---------- Record set

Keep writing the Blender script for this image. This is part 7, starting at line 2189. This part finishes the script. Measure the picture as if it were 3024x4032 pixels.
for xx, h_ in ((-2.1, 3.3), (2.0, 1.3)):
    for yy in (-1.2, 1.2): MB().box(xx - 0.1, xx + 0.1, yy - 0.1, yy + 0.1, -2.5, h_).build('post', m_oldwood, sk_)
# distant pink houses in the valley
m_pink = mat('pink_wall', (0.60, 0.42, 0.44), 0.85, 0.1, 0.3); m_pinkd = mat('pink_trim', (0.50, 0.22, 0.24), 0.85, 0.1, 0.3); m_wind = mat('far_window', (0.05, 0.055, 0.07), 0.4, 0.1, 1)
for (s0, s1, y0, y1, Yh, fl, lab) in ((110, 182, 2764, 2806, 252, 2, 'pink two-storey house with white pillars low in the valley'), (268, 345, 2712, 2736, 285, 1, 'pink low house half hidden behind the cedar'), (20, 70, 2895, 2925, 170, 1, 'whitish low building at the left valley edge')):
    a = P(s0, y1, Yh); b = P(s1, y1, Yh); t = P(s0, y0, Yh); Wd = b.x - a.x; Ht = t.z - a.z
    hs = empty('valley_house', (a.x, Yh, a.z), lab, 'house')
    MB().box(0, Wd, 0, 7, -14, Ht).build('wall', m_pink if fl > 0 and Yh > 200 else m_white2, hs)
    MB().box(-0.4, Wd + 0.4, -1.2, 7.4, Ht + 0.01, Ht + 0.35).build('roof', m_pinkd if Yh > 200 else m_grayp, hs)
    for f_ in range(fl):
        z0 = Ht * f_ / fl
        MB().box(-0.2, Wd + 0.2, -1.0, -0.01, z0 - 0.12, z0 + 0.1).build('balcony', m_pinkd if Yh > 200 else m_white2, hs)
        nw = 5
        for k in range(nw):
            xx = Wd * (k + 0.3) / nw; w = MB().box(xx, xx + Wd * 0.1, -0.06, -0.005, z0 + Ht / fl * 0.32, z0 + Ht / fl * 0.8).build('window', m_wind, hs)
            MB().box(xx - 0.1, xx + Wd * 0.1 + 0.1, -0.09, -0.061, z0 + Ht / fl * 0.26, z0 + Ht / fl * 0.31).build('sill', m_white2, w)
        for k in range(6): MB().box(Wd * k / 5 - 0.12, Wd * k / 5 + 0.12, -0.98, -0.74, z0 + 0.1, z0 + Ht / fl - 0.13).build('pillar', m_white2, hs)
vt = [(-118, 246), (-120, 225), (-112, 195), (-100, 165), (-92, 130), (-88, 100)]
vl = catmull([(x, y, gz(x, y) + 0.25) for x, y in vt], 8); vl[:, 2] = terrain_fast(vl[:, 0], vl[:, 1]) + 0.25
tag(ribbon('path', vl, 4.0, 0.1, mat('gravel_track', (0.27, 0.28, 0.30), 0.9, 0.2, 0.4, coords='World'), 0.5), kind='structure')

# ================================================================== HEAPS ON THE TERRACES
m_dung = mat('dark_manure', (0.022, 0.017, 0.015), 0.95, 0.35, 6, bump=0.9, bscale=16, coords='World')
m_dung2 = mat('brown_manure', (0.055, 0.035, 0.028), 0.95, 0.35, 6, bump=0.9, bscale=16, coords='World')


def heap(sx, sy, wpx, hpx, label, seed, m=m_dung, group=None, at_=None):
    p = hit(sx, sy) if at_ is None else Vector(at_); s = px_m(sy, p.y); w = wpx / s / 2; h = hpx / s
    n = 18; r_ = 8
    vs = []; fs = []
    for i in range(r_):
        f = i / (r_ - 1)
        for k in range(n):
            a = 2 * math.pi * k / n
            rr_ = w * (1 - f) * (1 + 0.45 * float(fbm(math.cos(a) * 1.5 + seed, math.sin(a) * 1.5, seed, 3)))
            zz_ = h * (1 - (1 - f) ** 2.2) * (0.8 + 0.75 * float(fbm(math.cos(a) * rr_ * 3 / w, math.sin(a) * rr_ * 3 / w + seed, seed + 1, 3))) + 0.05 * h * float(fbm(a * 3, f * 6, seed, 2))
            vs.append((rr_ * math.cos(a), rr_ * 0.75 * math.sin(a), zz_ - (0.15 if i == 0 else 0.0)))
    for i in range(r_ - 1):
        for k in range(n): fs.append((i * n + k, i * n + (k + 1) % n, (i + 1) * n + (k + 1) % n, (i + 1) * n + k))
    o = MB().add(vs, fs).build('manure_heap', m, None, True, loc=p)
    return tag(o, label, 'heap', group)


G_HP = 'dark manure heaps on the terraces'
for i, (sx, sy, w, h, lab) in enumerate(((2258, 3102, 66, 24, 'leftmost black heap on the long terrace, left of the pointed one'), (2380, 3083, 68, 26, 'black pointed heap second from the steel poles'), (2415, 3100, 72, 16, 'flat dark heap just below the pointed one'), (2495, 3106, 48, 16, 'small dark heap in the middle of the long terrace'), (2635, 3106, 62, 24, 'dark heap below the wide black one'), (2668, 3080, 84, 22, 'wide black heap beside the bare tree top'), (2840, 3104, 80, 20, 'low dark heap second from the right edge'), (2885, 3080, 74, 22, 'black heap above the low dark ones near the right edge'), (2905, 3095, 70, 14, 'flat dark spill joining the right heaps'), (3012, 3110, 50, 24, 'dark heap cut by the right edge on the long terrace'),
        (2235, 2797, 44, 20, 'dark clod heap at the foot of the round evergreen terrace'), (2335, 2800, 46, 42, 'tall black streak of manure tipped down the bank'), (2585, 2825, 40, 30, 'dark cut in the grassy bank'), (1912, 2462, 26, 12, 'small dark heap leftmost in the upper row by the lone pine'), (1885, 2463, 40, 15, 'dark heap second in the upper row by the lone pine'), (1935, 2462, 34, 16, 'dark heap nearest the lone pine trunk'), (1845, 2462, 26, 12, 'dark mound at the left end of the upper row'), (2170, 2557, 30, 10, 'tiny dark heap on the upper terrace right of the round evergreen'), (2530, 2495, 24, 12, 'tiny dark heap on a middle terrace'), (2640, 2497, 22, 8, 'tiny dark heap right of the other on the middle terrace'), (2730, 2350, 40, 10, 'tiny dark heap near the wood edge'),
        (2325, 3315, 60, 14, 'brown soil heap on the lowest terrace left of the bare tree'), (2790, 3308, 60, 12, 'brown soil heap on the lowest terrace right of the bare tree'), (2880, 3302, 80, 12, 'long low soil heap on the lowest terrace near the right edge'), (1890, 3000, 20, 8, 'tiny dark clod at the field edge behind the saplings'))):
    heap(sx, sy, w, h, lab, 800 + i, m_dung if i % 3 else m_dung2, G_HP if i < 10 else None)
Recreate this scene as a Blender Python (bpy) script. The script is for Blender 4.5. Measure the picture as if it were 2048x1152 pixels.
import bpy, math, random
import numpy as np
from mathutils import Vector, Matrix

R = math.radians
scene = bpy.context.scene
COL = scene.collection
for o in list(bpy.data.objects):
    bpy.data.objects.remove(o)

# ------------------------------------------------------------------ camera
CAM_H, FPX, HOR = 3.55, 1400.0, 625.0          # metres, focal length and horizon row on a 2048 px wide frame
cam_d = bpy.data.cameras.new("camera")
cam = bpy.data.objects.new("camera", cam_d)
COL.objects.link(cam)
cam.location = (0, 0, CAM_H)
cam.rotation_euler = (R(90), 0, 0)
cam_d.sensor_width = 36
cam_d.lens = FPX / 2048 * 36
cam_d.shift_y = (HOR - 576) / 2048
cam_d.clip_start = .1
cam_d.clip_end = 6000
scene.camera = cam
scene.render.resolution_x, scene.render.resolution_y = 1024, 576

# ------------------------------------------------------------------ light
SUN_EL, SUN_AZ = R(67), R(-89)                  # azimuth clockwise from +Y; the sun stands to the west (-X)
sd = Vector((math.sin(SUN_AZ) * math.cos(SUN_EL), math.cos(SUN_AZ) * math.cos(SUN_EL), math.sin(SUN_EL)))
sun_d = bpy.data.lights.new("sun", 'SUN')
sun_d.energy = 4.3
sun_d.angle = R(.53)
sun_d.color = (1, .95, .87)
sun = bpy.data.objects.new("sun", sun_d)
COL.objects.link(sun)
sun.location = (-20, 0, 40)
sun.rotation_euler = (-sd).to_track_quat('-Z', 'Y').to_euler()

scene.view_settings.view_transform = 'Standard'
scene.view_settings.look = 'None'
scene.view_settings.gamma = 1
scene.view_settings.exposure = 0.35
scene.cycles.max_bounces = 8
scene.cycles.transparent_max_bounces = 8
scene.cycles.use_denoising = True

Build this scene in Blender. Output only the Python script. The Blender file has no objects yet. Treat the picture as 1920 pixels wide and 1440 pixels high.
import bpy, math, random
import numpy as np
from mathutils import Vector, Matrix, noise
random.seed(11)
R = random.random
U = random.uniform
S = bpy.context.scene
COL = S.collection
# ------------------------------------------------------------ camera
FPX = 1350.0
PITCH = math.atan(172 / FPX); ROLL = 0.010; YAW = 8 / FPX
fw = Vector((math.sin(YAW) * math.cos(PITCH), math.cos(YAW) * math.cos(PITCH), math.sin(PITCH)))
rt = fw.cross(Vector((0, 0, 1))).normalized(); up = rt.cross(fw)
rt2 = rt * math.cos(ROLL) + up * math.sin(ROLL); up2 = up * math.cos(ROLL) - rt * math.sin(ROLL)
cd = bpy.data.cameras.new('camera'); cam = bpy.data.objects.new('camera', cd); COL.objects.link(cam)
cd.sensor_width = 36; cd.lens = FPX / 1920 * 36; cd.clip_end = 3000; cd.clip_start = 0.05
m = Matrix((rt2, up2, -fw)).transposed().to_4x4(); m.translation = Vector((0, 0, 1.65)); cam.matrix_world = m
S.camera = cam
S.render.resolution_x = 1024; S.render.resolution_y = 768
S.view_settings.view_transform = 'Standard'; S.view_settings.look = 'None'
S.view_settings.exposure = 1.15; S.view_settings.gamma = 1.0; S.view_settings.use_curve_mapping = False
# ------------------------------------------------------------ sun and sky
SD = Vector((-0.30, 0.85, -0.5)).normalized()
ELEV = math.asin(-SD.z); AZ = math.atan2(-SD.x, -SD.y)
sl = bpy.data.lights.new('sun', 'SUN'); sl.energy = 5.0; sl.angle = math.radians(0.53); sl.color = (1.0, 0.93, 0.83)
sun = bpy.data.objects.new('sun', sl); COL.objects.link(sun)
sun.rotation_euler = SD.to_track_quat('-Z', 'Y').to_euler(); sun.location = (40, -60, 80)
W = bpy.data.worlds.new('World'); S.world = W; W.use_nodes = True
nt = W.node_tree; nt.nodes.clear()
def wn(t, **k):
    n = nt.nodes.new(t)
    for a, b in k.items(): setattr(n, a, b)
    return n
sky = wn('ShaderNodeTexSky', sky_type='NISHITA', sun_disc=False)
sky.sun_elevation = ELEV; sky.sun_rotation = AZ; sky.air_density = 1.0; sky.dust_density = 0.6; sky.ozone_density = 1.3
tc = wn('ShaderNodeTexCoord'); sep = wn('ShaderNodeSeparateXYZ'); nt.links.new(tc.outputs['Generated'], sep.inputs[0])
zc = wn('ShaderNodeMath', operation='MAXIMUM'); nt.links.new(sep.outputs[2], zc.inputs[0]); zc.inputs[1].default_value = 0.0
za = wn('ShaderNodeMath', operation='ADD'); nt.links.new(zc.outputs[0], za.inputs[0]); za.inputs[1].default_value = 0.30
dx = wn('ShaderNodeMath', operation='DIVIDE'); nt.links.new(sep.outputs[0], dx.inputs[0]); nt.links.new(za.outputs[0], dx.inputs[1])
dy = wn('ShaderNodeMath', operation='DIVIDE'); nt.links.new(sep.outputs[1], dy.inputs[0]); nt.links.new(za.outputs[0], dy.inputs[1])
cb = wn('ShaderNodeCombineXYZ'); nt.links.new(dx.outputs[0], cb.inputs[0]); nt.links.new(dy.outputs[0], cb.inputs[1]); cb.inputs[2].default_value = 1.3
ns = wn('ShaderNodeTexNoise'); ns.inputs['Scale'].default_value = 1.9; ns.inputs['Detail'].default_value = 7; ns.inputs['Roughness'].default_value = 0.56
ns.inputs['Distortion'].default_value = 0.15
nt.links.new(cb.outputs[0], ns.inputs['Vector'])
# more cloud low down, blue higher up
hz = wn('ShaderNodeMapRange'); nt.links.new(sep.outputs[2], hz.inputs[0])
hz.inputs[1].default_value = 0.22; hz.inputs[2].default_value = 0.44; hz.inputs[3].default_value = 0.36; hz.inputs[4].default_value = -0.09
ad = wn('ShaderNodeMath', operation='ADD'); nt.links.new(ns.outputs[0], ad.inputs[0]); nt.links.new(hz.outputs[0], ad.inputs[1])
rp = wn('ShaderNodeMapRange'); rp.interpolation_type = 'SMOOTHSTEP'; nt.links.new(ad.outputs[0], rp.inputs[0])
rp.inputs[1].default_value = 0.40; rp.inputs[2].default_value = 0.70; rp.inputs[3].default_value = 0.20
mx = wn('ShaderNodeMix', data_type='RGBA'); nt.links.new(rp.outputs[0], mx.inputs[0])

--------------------

To do - Quote word for word the lines from the line holding "Recreate this scene" through the line holding "scene.cycles.use_denoising = True"; include both of those lines and add nothing.

Task solution -
Recreate this scene as a Blender Python (bpy) script. The script is for Blender 4.5. Measure the picture as if it were 2048x1152 pixels.
import bpy, math, random
import numpy as np
from mathutils import Vector, Matrix

R = math.radians
scene = bpy.context.scene
COL = scene.collection
for o in list(bpy.data.objects):
    bpy.data.objects.remove(o)

# ------------------------------------------------------------------ camera
CAM_H, FPX, HOR = 3.55, 1400.0, 625.0          # metres, focal length and horizon row on a 2048 px wide frame
cam_d = bpy.data.cameras.new("camera")
cam = bpy.data.objects.new("camera", cam_d)
COL.objects.link(cam)
cam.location = (0, 0, CAM_H)
cam.rotation_euler = (R(90), 0, 0)
cam_d.sensor_width = 36
cam_d.lens = FPX / 2048 * 36
cam_d.shift_y = (HOR - 576) / 2048
cam_d.clip_start = .1
cam_d.clip_end = 6000
scene.camera = cam
scene.render.resolution_x, scene.render.resolution_y = 1024, 576

# ------------------------------------------------------------------ light
SUN_EL, SUN_AZ = R(67), R(-89)                  # azimuth clockwise from +Y; the sun stands to the west (-X)
sd = Vector((math.sin(SUN_AZ) * math.cos(SUN_EL), math.cos(SUN_AZ) * math.cos(SUN_EL), math.sin(SUN_EL)))
sun_d = bpy.data.lights.new("sun", 'SUN')
sun_d.energy = 4.3
sun_d.angle = R(.53)
sun_d.color = (1, .95, .87)
sun = bpy.data.objects.new("sun", sun_d)
COL.objects.link(sun)
sun.location = (-20, 0, 40)
sun.rotation_euler = (-sd).to_track_quat('-Z', 'Y').to_euler()

scene.view_settings.view_transform = 'Standard'
scene.view_settings.look = 'None'
scene.view_settings.gamma = 1
scene.view_settings.exposure = 0.35
scene.cycles.max_bounces = 8
scene.cycles.transparent_max_bounces = 8
scene.cycles.use_denoising = True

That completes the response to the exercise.